I sat down and drafted the harshest e-mail I could muster, and then I waited twenty-four hours to cool off before sending it. The Man and I had a very long discussion about what we wanted to do. We called his brother and brought him into the loop. On Tuesday night, we fired off a revised (slightly cooler-headed) e-mail to our photographer.

Our complaints included:
- Horrendous lighting issues with the church photography
- Poor editing (that was outsourced by our photographer instead of him doing it himself)
- Waiting four months to finally get our pictures
- Not liking the album the photographer designed for us (at ALL)
- Receiving low-resolution photography on the disc given to us
- Incomplete/incorrectly-sized photograph prints

Our photographer's rebuttal included:
- Having relied on our word that the church's lighting was excellent, he arrived unprepared and without all of his equipment and wouldn't have been able to move us to another location within the church (he didn't come to the rehearsal in order "to save gas;" and his equipment "wouldn't have helped much anyway.")
- He and his wife claimed that all churches have poor lighting due to the many stained glass windows and uncontrollable lighting "issues." However, The Man and I captured stunning photographs at the cathedral, and that church has dozens of HUGE stained glass windows.
- He and his wife spent days editing our photos, but because she was doing a better job editing them, he let her do the whole editing job. (And I'll admit, her work was far superior to his in every instance, including taking pictures.)
- Apparently we weren't even going to receive a disc with photography on it. They only did that "to be nice." They wanted us to order all of our photos through them. At $15 per 4" x 6" print, there's no way we could have afforded to get one print, let alone several.
- His whole "product" was the album. Nothing else mattered. He edited the pictures solely for the album. He claims that he listened to all of our suggestions, but I made several more that were ignored entirely.
- The 4" x 6" prints were oddly sized because pictures "are cropped one way for a reason." They didn't want to change the shape of the pictures to fit in our frames because they believed the way they cropped the pictures was the only "correct" way that picture should be viewed.

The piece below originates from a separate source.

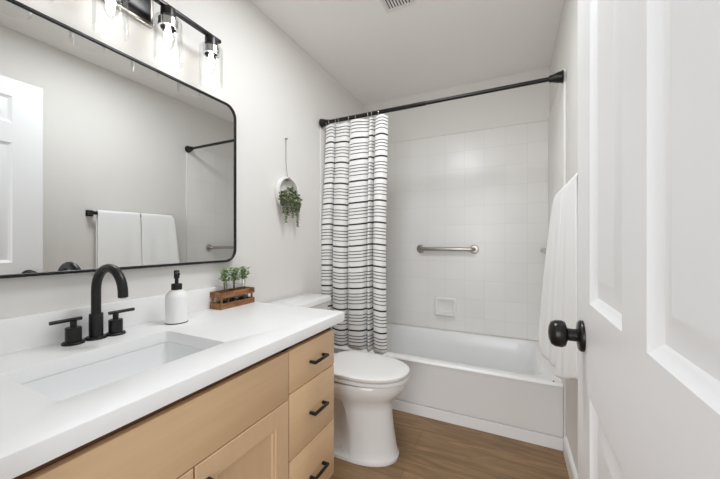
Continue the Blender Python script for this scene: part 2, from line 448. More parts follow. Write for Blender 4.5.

In the end, we requested 100% of our original unedited photography to be delivered to us on a CD via mail. In an effort to keep friends happy, he agreed. Had he not agreed, we were going to ask for money to be refunded. He's also reprinting our prints to our exact specifications (full-size 4" x 6" just like we ordered the first time).

Looking back on the last four months, I remember tears and frustration, anger, and a bit of dismay. I knew from the first time I saw the pictures that the raw data was insufficient. But it's impossible to relive a wedding day, to reshoot those pictures. Short of that, nothing will make me truly satisfied. The photographer should have said something right away when he realized the lighting was bad. He should have been very clear in what the contract specified he'd provide and stuck to it (instead of leading us on several false paths like extra photographers, the CD of images, and allowing us believe we could help design our album). He should have called or e-mailed to find out what our prints' dimensions would be. And we should have been more forceful and mean the whole time. We tried to be nice and understanding, but we've learned that lesson the hard way.

Two more lessons were learned:
- Never do a business transaction with family or friends unless all agree on the EXACT SAME ideas
- The Man and I successfully fought our first battle from the same side. We stuck together, worked together, and consoled each other. If there is a silver lining, it's that we learned how to go at life shoulder-to-shoulder. That feels good.

So now you know what my week's been like. :)


Strayer said...

My father fancied himself a photographer, but he was not a pro. A friend of the family, back when I was a kid, asked him to be the photographer at their wedding, nonetheless. After the wedding, when he strutting around, "the professional photographer" he suddenly discovered he had taken all those wedding photos on a camera that had no film in it. The bride and groom were devastated.

Skunk said...

I know someone who also had said photographer. I'll have to find out if they, too, had any issues.